Puis, environ deux semaines de palabres et de négociations entre des «décideurs», qui décident le plus souvent de faire traîner les choses. Vu leur âge, ils seront d’ailleurs beaucoup moins confrontés aux catastrophes naturelles que leur inaction génère que les jeunes générations, exclues des véritables négociations et décisions. Il est intéressant à ce titre de se remémorer les paroles de Lloyd George, premier ministre britannique durant la Première Guerre mondiale, à propos de l’attitude du chef de l’Etat français et du ministre des Affaires étrangères russe: «On sent que Poincaré et Sazonov s’étaient dit: Ce qui importe, ce n’est pas d’éviter la guerre; c’est de nous donner l’air d’avoir tout fait pour l’éviter.» Actuellement, il est assez clair que c’est également l’attitude qui prévaut chez de nombreux politiciens et financiers: donner l’illusion d’œuvrer à résoudre les problèmes environnementaux, à défaut de le faire véritablement, ce qui convient parfaitement aux entreprises productrices d’énergies polluantes.

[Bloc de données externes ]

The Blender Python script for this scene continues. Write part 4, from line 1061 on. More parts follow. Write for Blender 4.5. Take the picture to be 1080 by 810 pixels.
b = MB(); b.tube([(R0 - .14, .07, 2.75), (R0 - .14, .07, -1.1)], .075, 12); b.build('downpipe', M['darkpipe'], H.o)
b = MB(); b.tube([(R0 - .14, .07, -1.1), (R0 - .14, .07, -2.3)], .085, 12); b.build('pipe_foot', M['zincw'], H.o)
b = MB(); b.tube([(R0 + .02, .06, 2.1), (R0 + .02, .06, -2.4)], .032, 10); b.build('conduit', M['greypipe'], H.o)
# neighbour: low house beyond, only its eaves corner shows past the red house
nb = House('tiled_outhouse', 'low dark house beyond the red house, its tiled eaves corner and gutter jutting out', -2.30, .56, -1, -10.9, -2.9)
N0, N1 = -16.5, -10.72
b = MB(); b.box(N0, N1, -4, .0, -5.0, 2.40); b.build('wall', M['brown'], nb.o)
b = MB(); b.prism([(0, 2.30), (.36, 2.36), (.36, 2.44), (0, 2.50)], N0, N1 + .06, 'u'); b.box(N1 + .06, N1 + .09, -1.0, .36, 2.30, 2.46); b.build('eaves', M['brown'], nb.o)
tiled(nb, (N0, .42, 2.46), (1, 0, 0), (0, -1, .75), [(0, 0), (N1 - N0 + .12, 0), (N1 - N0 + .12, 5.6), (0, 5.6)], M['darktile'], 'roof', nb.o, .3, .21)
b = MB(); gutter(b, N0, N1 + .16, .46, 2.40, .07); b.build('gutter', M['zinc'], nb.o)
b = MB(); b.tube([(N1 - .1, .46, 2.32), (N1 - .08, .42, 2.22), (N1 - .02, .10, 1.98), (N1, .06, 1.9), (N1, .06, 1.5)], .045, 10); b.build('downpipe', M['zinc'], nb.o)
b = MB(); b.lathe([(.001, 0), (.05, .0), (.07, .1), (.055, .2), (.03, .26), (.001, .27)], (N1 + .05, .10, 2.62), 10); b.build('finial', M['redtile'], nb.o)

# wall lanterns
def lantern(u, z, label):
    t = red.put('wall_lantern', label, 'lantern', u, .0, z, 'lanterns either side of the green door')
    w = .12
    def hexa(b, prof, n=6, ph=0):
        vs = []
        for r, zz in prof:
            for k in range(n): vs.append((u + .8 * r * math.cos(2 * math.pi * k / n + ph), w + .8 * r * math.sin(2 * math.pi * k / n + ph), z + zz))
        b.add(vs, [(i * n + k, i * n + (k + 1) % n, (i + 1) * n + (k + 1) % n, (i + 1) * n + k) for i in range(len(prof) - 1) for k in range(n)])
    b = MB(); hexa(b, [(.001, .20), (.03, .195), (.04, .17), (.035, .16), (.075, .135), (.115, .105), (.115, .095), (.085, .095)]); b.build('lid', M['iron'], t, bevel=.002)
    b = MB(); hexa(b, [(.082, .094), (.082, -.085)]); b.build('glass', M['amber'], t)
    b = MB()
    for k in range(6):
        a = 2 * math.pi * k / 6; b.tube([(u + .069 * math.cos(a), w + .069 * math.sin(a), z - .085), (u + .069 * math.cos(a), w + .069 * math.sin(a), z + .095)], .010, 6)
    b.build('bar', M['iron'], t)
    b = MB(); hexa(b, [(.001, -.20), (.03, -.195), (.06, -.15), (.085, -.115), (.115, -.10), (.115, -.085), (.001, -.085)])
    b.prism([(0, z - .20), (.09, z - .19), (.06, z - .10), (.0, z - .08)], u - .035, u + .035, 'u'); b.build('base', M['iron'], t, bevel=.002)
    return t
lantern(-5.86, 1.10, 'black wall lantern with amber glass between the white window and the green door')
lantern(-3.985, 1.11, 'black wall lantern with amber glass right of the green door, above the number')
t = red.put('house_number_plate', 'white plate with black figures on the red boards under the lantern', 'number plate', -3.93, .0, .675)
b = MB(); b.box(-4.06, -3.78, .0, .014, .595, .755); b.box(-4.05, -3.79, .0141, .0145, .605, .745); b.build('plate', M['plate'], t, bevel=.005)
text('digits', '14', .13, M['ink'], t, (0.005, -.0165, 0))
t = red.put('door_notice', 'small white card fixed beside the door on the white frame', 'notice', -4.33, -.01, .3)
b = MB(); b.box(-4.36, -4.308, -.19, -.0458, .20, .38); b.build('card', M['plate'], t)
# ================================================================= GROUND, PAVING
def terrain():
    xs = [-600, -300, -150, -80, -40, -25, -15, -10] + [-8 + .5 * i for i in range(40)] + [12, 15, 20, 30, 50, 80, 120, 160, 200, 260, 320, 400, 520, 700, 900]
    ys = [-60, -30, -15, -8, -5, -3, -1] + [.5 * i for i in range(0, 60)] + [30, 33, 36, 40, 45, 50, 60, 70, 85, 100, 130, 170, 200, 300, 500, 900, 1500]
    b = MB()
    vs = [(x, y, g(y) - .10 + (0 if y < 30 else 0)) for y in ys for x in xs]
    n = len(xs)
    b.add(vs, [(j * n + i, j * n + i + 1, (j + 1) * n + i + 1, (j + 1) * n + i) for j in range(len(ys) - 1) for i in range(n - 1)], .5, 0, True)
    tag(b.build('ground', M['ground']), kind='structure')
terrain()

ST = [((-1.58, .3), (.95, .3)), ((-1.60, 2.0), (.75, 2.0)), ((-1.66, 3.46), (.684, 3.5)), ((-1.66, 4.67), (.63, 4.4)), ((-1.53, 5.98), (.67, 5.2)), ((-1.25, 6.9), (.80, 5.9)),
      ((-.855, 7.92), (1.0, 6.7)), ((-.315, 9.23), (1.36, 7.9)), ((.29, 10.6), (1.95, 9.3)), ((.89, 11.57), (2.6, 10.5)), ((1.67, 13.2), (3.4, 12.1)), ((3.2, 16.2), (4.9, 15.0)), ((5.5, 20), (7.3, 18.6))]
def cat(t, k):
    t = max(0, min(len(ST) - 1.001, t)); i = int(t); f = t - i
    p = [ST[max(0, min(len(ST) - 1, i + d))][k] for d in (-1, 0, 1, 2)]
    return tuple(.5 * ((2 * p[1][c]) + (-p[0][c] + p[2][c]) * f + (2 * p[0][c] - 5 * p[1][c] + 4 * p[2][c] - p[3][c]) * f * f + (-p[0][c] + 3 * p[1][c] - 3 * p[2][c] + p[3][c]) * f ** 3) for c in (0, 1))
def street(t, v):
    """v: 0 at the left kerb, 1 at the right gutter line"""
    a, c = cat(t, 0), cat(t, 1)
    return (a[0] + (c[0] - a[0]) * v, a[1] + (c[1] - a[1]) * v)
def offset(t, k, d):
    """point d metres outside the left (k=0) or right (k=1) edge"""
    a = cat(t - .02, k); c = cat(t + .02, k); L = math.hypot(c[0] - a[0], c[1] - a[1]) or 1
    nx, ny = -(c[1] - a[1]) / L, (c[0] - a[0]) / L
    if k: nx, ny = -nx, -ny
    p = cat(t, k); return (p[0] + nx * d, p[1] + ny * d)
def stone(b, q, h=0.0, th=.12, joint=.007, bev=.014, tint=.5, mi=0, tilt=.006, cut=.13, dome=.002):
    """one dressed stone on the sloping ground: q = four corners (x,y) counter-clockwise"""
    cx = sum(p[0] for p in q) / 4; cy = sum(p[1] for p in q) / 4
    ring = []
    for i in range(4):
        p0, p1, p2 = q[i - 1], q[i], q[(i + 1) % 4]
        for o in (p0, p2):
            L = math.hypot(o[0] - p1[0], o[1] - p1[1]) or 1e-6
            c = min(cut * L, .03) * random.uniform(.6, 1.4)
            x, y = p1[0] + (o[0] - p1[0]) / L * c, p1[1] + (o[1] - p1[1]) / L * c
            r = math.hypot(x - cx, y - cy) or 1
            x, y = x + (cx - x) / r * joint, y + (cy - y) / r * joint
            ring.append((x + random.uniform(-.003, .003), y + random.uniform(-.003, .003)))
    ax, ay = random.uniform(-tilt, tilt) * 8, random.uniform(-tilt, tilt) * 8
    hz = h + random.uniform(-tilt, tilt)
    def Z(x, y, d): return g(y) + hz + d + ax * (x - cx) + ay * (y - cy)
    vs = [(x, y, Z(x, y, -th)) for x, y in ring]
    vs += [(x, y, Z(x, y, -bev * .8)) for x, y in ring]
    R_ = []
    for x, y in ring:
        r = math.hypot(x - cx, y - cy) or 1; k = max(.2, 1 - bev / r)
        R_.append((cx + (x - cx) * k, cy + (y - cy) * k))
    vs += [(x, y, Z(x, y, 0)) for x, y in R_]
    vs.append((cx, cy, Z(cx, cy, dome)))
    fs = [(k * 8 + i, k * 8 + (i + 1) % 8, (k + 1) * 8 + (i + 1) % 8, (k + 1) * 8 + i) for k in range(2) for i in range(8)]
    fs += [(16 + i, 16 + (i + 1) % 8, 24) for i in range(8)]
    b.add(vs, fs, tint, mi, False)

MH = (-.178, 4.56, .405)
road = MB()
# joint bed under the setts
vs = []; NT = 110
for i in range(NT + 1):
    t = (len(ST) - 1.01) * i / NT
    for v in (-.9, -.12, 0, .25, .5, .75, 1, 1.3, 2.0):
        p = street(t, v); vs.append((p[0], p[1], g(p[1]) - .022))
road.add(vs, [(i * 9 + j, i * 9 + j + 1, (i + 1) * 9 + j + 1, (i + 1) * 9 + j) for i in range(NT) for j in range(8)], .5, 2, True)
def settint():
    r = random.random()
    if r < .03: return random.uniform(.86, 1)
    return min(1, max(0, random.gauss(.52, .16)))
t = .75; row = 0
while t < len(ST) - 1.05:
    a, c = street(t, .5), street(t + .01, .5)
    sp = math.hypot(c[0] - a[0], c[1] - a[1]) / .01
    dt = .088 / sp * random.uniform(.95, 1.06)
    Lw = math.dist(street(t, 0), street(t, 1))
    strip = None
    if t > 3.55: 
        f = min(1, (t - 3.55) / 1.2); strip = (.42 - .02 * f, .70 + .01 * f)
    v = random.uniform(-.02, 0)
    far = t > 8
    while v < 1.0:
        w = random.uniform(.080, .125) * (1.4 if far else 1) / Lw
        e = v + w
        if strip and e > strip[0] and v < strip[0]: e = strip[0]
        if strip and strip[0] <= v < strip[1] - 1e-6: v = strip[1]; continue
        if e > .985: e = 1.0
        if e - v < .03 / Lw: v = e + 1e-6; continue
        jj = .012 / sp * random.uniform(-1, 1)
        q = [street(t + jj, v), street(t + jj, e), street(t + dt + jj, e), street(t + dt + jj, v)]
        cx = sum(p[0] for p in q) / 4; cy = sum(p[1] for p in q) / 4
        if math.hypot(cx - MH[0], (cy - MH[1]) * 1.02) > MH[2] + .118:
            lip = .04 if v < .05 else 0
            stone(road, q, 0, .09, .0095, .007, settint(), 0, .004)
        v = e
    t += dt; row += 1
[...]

Finalement, un ultime cycle de discussions, qui retarde la clôture de la conférence. Il s’agit de montrer que les décideurs, conscients des enjeux, n’ont ménagé ni leur temps ni leur énergie pour élaborer des accords que le plus souvent… ils ne chercheront pas vraiment à mettre en œuvre. Ce retard sera certainement à l’ordre du jour de la prochaine COP, dont l’objectif sera à nouveau de faire accroire à la société que cette fois-ci, les enjeux auront bien été intégrés par le monde politique et financier et que ce futur cycle de réunions constituera la véritable chance de limiter le réchauffement climatique… Gageons que lorsque les COPains se réuniront à nouveau l’année prochaine en Egypte, ils «maintiendront en vie» l’objectif de ne pas dépasser une augmentation des températures de 1,5°C à la fin du siècle! Ainsi, à chacune de ces réunions, c’est sous les feux des projecteurs de la grande scène médiatique que l’éléphant accouche d’une souris.
Cynisme et faux-semblants
A Glasgow, les pays membres ont été invités à «accélérer les efforts vers la diminution progressive de l’énergie au charbon… et des subventions inefficaces aux énergies fossiles». Comme le texte de l’accord ne précise ni l’échéance de cette aimable invitation ni qui jugera d’une telle inefficacité, ce type de phrases sonne particulièrement creux. Les groupes de pression en faveur de ces énergies, présents en force à Glasgow avec plus de 500 membres, vont s’employer à définir les critères d’efficacité qui correspondent à leurs propres intérêts.
Une disparition de ces aides annuelles aux combustibles fossiles, supérieures à 5000 milliards de dollars et donc à 6% du PIB mondial, permettrait de largement financer la transition énergétique requise pour limiter l’augmentation des températures à 1,5 voire 2 degrés à la fin du siècle.
Si les enjeux n’étaient pas aussi importants, ces shows à répétition prêteraient à sourire. Le cynisme et les faux-semblants sont inacceptables et ces spectacles médiatiques sont stériles. Au vu de la médiocrité des résultats obtenus et des émissions de CO2 dégagées par les représentants des gouvernements et des groupes de pression pour participer à ce sommet, une conférence en ligne aurait suffi! Ce dont il s’agit, c’est d’un véritable changement de paradigme et de mode de vie, pour mettre l’économie au service de l’homme et lui extraire son caractère prédateur et destructeur. On en est manifestement bien loin!